20th June 1912 the Death of Voltairine de Cleyre

Voltairine de Cleyre, 1866-1912

Today we pay tribute to an extraordinary frontierswoman and freethinker, Voltairine de Cleyre, who on this day in 1912 died as she had lived: “a free spirit, an Anarchist, owing no allegiance to rulers, heavenly or earthly.”

A leading luminary in the golden age of anarchism – indeed, Emma Goldman called her “the most gifted and brilliant anarchist woman America ever produced” – this talented poet and prose writer (presciently named after Voltaire) possessed an uncanny ability to beautify her radical, unflinching ideas, lending a much-needed “feminine touch” to an overtly extreme movement. The aesthetic appeal of her oeuvre – including such still-relevant essays as Direct Action, Anarchism and American Traditions and The Dominant Idea – contributed much to educating others of an oft-misunderstood ideal.

But behind the surface of this fair-faced utopian poetess was the most advanced and uncompromising anarchist-feminist of her era. At a time when the mainstream women’s movement was asking for little more than the right to vote, Voltairine de Cleyre was calling for wholesale emancipation from the root up through transformation of the fundamental patriarchal structures of church, state, economics and class.

It was Voltairine who pioneered feminist theory on economic independence for women; autonomy inside and outside marriage; the impact of oppression on women’s social status, economic status, and consciousness; women’s ownership of their own bodies; and the role of the church and state in oppressing women:

Let every woman ask herself: Why am I the slave of Man? Why is my brain said not to be equal of his brain? Why is my work not paid equally with his? Why must my body be controlled by my husband? Why may he take my children away from me? Will them away while yet unborn? Let every woman ask … There are two reasons why, and these are ultimately reducible to a single principle – the authoritarian supreme power GOD-idea, and its two instruments – the Church – that is, the priests – and the State – that is, the legislators…These two things, the mind domination of the Church and the body domination of the State, are the causes of Sex Slavery.

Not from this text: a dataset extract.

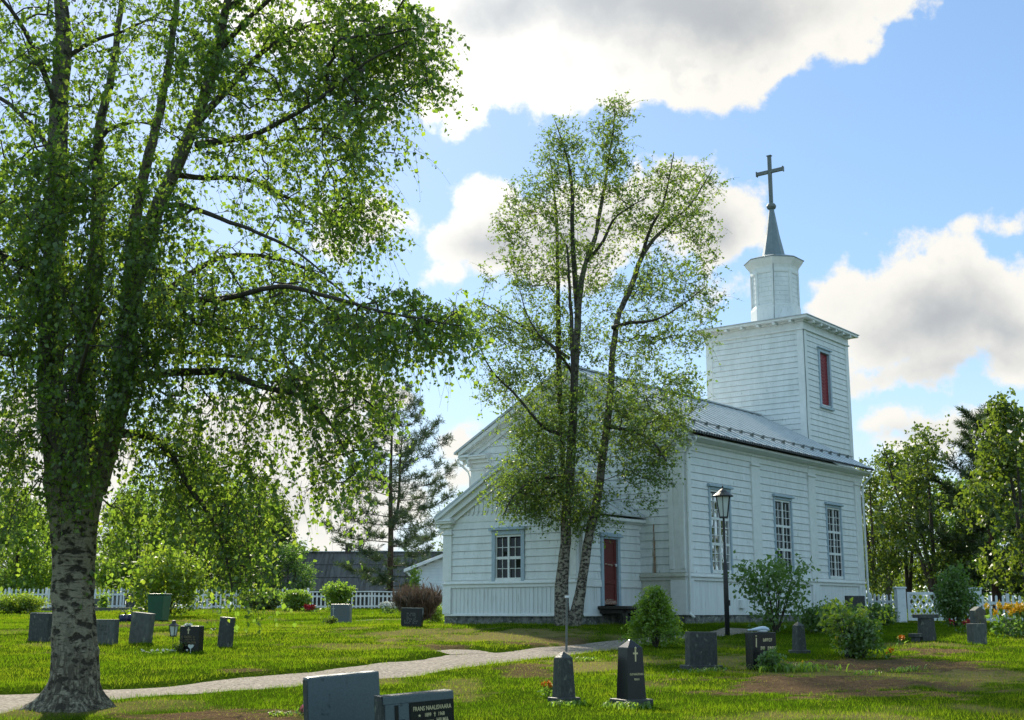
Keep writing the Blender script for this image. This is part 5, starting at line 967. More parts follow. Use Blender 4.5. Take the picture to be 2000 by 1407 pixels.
# foreground pair
st, w, H, d = stone("large blank blue-grey gravestone back in the foreground, dark narrow left edge", 598, 744, 1316, 1460, 27, .15, MT['grey'], roll=3.8, Y=12.5, bev=.018)
mb = MB(); mb.box(-w / 2 - .004, -w / 2 - .001, -d / 2 + .012, d / 2 - .012, -.1, H - .03); mb.build("side_face", MT['dgrey'], st)
st, w, H, d = stone("low black and grey gravestone in the foreground with gilt name panel and black cross", 735, 889, 1353, 1480, 27, .17, MT['dgrey'], roll=3.2, Y=11.6, bev=.008)
f = -d / 2; xp = -w / 2 + .37 * w
mb = MB(); mb.box(-w / 2 + .02, w / 2 - .004, f - .012, f + .01, H - .075, H - .006); mb.box(-w / 2 + .035, xp, f - .012, f + .01, -.1, H - .076); mb.build("polished_border", MT['grey'], st, bevel=.003, seg=1)
mb = MB(); mb.box(xp + .012, w / 2 - .006, f - .010, f + .01, -.1, H - .08); mb.build("name_panel", MT['black'], st)
cross_part(st, -w / 2 + .20 * w, H - .235, .30, .155, .036, f - .0125, MT['black'], .52)
xc = (xp + w / 2) / 2 + .004; y = f - .0105
text_part(st, "FRANS NAALISVAARA", .054, xc, H - .135, y, MT['gold'], sx=.70)
text_part(st, "1899", .046, xc - .045, H - .193, y, MT['gold'], sx=.72); text_part(st, "1968", .046, xc + .085, H - .193, y, MT['gold'], sx=.72)
mb = MB(); sx_ = xc - .125; zc = H - .193
mb.prism([(sx_ + (.015 if k % 2 == 0 else .0065) * math.sin(k * math.pi / 5), zc + (.015 if k % 2 == 0 else .0065) * math.cos(k * math.pi / 5)) for k in range(10)], 1, y - .001, y + .001); mb.build("birth_star", MT['gold'], st)
mb = MB(); dx = xc + .022; mb.box(dx - .003, dx + .003, y - .0012, y + .001, zc - .02, zc + .02); mb.box(dx - .011, dx - .003, y - .0012, y + .001, zc + .006, zc + .011); mb.box(dx + .003, dx + .011, y - .0012, y + .001, zc + .006, zc + .011); mb.build("death_dagger", MT['gold'], st)
text_part(st, "HANS MAKA", .040, xc - .07, H - .252, y, MT['gold'], sx=.72); text_part(st, "HILMA", .056, xc + .095, H - .247, y, MT['gold'], sx=.72)
text_part(st, "1901", .046, xc - .03, H - .31, y, MT['gold'], sx=.72)
mb = MB(); rn = random.Random(4)                               # rough-hewn left end
for k in range(26): a, b = rn.uniform(-d / 2 + .02, d / 2 - .02), rn.uniform(.05, H - .1); r = rn.uniform(.012, .03); mb.lathe([(r, 0), (r * .7, .008), (.002, .012)], 5, (0, 0, 0), rn.random() * 6)
# right-hand group
def obelisk_plinth(st, w, h=.07, e=.05, m='dgrey'):
    mb = MB(); mb.box(-w / 2 - e, w / 2 + e, -w / 2 - e, w / 2 + e, -.15, h); mb.build("plinth", MT[m], st, bevel=.015)
st, w, H, d = stone("short rough dark obelisk gravestone with orange marigolds at its foot", 1077, 1126, 1276, 1370, 30, .2, MT['dgrey'], 'obelisk', taper=.24, lean=-1, bev=.01); obelisk_plinth(st, w, .05, .04)
st, w, H, d = stone("taller black obelisk gravestone with small gilt cross and two gilt lines", 1203, 1263, 1253, 1376, 28, .2, MT['black'], 'obelisk', taper=.22, bev=.006); obelisk_plinth(st, w, .07, .06)
hw = w / 2
def tap(z): return -(hw * (1 - .22 * z / (H * .88))) - .004
mb = MB(); zc = H * .76; y = tap(zc + .06) - .001
mb.box(-.010, .010, y, y + .02, zc - .09, zc + .085); mb.lathe([(.001, -.02), (.016, 0), (.001, .02)], 8, (0, y, zc + .09)); mb.box(-.036, -.0101, y, y + .02, zc + .015, zc + .036); mb.box(.0101, .036, y, y + .02, zc + .015, zc + .036); mb.build("cross", MT['gold'], st)
t = text_part(st, "OLOF NAALISVAARA", .040, 0, H * .47, tap(H * .47) - .003, MT['gold'], sx=.55); t = text_part(st, "PEHR N", .036, 0, H * .39, tap(H * .39) - .003, MT['gold'], sx=.65)
st, w, H, d = stone("broad plain dark gravestone on a low base left of the one with the blue-white ornament", 1337, 1403, 1236, 1306, 25, .17, MT['dgrey'], taper=.03, base=(.07, .06), roll=-1)
st, w, H, d = stone("black gravestone with three gilt lines, a small gilt dove and a blue-white ornament on top", 1456, 1519, 1237, 1309, 30, .20, MT['black'], roll=-.5)
cut_rows(st, [(w * .16, H * .80, w * .44, .055), (w * .14, H * .58, w * .62, .06), (w * .2, H * .40, w * .36, .055)], -d / 2 - .001, MT['gold'], 5)
mb = MB(); mb.lathe([(.001, -.012), (.02, 0), (.001, .016)], 8, (-w * .36, -d / 2 - .004, H * .90)); mb.hexa([(-w * .36 - .012, -d / 2 - .004, H * .62), (-w * .36 + .01, -d / 2 - .004, H * .6), (-w * .36 + .01, -d / 2, H * .6), (-w * .36 - .012, -d / 2, H * .62), (-w * .36 - .004, -d / 2 - .004, H * .86), (-w * .36 + .018, -d / 2 - .004, H * .84), (-w * .36 + .018, -d / 2, H * .84), (-w * .36 - .004, -d / 2, H * .86)]); mb.build("dove_relief", MT['gold'], st)
# ornament on it
o = thing("bird_ornament", "pale blue-white bird-shaped ornament lying on top of a black gravestone", "ornament", tuple(Vector(st.location) + Vector((0.0, 0, H))), R(10))
mb = MB(); pr = [(-.23, .010, .016), (-.17, .018, .022), (-.10, .034, .036), (-.03, .055, .052), (.04, .066, .060), (.10, .062, .056), (.145, .045, .040), (.17, .02, .014)]
mb.rings([[(x, r * math.cos(t), .03 + h * .5 + h * .75 * math.sin(t)) for t in np.arange(12) * math.pi / 6] for x, r, h in pr]); mb.build("body", MT['bird'], o, True)
mb = MB(); mb.rings([[(x, r * math.cos(t), .025 + r * .5 * math.sin(t)) for t in np.arange(10) * math.pi / 5] for x, r in [(-.06, .02), (0, .055), (.08, .06), (.13, .03)]]); mb.build("foot", MT['whitep'], o, True)
st, w, H, d = stone("dark slim obelisk gravestone right of the black stone with the ornament", 1547, 1576, 1216, 1276, 28, .2, MT['dgrey'], 'obelisk', taper=.24, bev=.008); obelisk_plinth(st, w, .06, .05)
st, w, H, d = stone("dark narrow gravestone half hidden in the yellow-leaved bush", 1650, 1674, 1226, 1284, 25, .14, MT['black'])
st, w, H, d = stone("dark grey pedestal gravestone with a wide flat cap at the right", 1784, 1838, 1201, 1252, 25, .26, MT['dgrey'], 'pedestal', bev=.006)
st, w, H, d = stone("very small capped stone beside the pedestal gravestone", 1776, 1802, 1238, 1254, 25, .22, MT['dgrey'], 'pedestal', bev=.006)
st, w, H, d = stone("tall grey gable-topped gravestone by the right picket fence", 1896, 1929, 1186, 1240, 25, .2, MT['mgrey'], 'gable', taper=.05)
st, w, H, d = stone("small lichen-grey gravestone with pale top in front of the gable-topped one", 1890, 1928, 1219, 1258, 24, .22, MT['mgrey'], taper=.02)
st, w, H, d = stone("dark low gravestone behind the yellow flowers at the right edge", 1963, 1982, 1210, 1240, 20, .15, MT['dgrey'])
st, w, H, d = stone("dark green-black gravestone among bushes by the church's far corner", 1651, 1692, 1164, 1207, 20, .18, MT['dgrey'], Y=40)
# left-hand group
st, w, H, d = stone("dark gravestone with two pale sheets on top, left of the old birch trunk", 53, 103, 1199, 1253, -24, .17, MT['dgrey'])
cut_rows(st, [(0, H * .7, w * .6, .05), (0, H * .55, w * .5, .05), (0, H * .4, w * .55, .05)], -d / 2 - .001, MT['mgrey'], 8)
mb = MB(); mb.box(-w * .46, -w * .18, -d * .4, d * .4, H + .001, H + .014); mb.box(w * .05, w * .42, -d * .3, d * .45, H + .001, H + .016); mb.build("pale_cover", MT['pale'], st)
st, w, H, d = stone("light grey weathered gravestone partly behind the old birch trunk", 178, 232, 1211, 1259, -22, .16, MT['mgrey'])
cut_rows(st, [(0, H * .72, w * .5, .05), (0, H * .58, w * .4, .05), (0, H * .42, w * .42, .06)], -d / 2 - .001, MT['dgrey'], 9)
st, w, H, d = stone("grey gravestone leaning to the right just right of the old birch trunk", 250, 297, 1198, 1256, -20, .18, MT['mgrey'], roll=-5)
st, w, H, d = stone("black gravestone with gilt lines and white flowers on top, beside the grave lantern", 349, 397, 1224, 1273, -22, .18, MT['black'])
cross_part(st, -.02, H * .82, .13, .07, .022, -d / 2 - .0005, MT['gold'], .62); cut_rows(st, [(-.01, H * .58, w * .72, .042), (-.01, H * .47, w * .68, .03), (-.01, H * .36, w * .74, .04), (-.01, H * .25, w * .7, .03)], -d / 2 - .001, MT['dgold'], 12)
black_l = (st, w, H, d)
st, w, H, d = stone("narrow dark gravestone leaning slightly right, right of the grave lantern", 424, 454, 1207, 1264, -18, .16, MT['dgrey'], roll=-4)
st, w, H, d = stone("grey gravestone with pale cross and four lines of text in mid lawn", 645, 687, 1181, 1217, -16, .19, MT['grey'])
cross_part(st, -w * .36, H * .68, .30, .12, .022, -d / 2 - .0005, MT['pale'], .66); cut_rows(st, [(w * .08, H * (.86 - .115 * k), w * (.35 if k == 0 else .5), .042) for k in range(6)], -d / 2 - .001, MT['faint'], 13)
st, w, H, d = stone("black gravestone with pale top edge before the brown dry bush", 783, 826, 1189, 1224, -12, .17, MT['black'], roll=-1, taper=-.04)
cut_rows(st, [(0, H * (.72 - .105 * k), w * (.45 if k < 4 else .66), .042) for k in range(6)], -d / 2 - .001, MT['faint'], 14)
mb = MB(); mb.box(-w * .5, w * .5, -d / 2, d / 2, H + .001, H + .012); mb.build("top_edge", MT['pale'], st)
st, w, H, d = stone("low black arched gravestone beside the tall capped monument", 701, 731, 1163, 1187, -14, .2, MT['black'], 'arch'); cut_rows(st, [(0, H * .6, w * .55, .06), (0, H * .45, w * .6, .05), (0, H * .3, w * .5, .05)], -d / 2 - .001, MT['dgold'], 15)
st, w, H, d = stone("large grey monument with roof-shaped cap near the rear fence", 725, 757, 1152, 1187, -18, .55, MT['mgrey'], 'hip')
st, w, H, d = stone("light grey gravestone with crimson flowers in front near the rear fence", 607, 632, 1157, 1186, 0, .18, MT['mgrey']); cut_rows(st, [(0, H * .72, w * .3, .05), (0, H * .5, w * .5, .05), (0, H * .35, w * .5, .05)], -d / 2 - .001, MT['faint'], 16)
st, w, H, d = stone("dark wide gravestone with roof-shaped cap behind the kerb, right of the old birch", 206, 246, 1155, 1190, -10, .5, MT['mgrey'], 'hip')
st, w, H, d = stone("dark square gravestone between the capped monument and the green bin", 246, 272, 1160, 1191, -10, .3, MT['dgrey'])
st, w, H, d = stone("small grey gravestone close to the old birch trunk by the kerb", 181, 194, 1170, 1191, -10, .2, MT['mgrey'])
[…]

No one – male or female – had ever touched on such a wide range of issues that constitute women’s oppression or integrated them so coherently into a social and economic framework. Voltairine’s ideas would anticipate many of the tenets of the second wave of feminism by more than a half a century, and continue to challenge the notion that the vote alone could emancipate women. Women could look only to themselves for change, declared Voltairine. Not men or the state.

I never expect men to give us liberty. No, Women, we are not worth it, until we take it … By insisting on a new code of ethics founded on the law of equal freedom: a code recognising the complete individuality of woman. By making rebels wherever we can. By ourselves living our beliefs … We are revolutionists. And we shall use propaganda by speech, deed, and most of all life – being what we teach.

Is there a twenty-first-century woman of independent mind and spirit who could not fail but to be moved by such stirring words?

She blazed a brief but indelible trail in her 45 years. For as long as sexism and patriarchy exist, so too will the relevance of Voltairine de Cleyre endure.